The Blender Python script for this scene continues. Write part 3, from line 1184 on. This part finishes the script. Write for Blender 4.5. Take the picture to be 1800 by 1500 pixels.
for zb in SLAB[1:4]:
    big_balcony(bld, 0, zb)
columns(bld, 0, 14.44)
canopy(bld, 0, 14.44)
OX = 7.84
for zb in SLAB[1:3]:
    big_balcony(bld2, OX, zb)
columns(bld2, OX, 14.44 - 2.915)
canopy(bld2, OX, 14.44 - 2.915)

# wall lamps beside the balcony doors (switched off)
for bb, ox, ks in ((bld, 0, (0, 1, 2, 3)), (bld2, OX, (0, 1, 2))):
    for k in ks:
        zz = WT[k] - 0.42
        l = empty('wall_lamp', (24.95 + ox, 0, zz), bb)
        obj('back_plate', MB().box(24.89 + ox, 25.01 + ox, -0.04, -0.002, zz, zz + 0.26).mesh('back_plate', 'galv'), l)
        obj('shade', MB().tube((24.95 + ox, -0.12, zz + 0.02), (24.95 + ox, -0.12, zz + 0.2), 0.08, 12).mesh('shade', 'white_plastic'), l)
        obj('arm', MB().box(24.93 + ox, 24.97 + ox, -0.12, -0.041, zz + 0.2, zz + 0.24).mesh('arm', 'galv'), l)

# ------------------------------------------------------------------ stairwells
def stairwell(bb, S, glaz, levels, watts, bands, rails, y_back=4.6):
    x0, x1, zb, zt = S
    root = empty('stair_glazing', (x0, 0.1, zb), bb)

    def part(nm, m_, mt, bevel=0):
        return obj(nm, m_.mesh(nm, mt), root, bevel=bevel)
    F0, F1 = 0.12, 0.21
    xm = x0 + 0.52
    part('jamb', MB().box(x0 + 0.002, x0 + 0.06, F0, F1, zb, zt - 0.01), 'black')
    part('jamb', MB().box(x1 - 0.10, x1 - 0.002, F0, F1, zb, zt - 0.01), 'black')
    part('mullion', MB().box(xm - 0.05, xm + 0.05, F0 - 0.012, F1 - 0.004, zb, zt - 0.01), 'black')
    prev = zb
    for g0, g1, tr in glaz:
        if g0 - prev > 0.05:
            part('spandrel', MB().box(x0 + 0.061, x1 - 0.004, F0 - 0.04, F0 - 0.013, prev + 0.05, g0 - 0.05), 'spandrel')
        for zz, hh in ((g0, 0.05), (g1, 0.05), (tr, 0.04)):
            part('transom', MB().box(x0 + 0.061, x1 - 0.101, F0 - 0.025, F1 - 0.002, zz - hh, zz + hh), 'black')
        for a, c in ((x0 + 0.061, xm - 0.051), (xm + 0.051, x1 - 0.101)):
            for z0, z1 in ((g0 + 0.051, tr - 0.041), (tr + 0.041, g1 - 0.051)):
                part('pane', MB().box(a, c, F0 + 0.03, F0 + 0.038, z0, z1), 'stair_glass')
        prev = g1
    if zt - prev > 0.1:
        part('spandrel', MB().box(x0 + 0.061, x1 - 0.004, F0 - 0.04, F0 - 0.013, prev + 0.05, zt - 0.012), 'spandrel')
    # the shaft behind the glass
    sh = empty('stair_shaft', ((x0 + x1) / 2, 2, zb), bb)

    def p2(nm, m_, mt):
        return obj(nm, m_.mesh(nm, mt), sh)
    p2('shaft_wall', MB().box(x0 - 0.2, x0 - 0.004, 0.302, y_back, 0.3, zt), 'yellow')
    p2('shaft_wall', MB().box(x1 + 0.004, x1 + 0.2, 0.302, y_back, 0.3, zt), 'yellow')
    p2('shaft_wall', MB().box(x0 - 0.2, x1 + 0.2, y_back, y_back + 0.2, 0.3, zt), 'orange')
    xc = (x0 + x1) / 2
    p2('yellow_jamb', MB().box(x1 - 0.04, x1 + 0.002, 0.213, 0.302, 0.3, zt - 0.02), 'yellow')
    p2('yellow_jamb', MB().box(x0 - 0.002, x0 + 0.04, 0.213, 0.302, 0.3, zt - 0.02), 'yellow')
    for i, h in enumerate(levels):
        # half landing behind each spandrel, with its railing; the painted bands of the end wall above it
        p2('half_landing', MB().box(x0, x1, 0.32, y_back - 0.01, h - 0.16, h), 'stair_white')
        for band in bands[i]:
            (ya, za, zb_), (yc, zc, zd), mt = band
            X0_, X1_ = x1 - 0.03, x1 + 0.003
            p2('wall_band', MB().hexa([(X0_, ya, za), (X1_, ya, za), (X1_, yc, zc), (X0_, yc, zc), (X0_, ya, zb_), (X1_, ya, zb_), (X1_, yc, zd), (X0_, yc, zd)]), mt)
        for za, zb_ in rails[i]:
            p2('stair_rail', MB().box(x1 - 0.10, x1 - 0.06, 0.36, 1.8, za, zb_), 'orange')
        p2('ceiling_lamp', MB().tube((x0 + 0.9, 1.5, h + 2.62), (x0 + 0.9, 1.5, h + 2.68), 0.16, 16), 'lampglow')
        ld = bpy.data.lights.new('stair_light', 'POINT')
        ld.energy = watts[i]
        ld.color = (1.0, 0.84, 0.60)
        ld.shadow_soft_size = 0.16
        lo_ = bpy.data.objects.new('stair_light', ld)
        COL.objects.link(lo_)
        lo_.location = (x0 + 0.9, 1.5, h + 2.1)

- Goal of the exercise
Repeat exactly, please, each line from the beginning of the data through the line with "canopy(bld2, OX, 14.44 - 2.915)" in it, and only those lines.

- Answer to the exercise
The Blender Python script for this scene continues. Write part 3, from line 1184 on. This part finishes the script. Write for Blender 4.5. Take the picture to be 1800 by 1500 pixels.
for zb in SLAB[1:4]:
    big_balcony(bld, 0, zb)
columns(bld, 0, 14.44)
canopy(bld, 0, 14.44)
OX = 7.84
for zb in SLAB[1:3]:
    big_balcony(bld2, OX, zb)
columns(bld2, OX, 14.44 - 2.915)
canopy(bld2, OX, 14.44 - 2.915)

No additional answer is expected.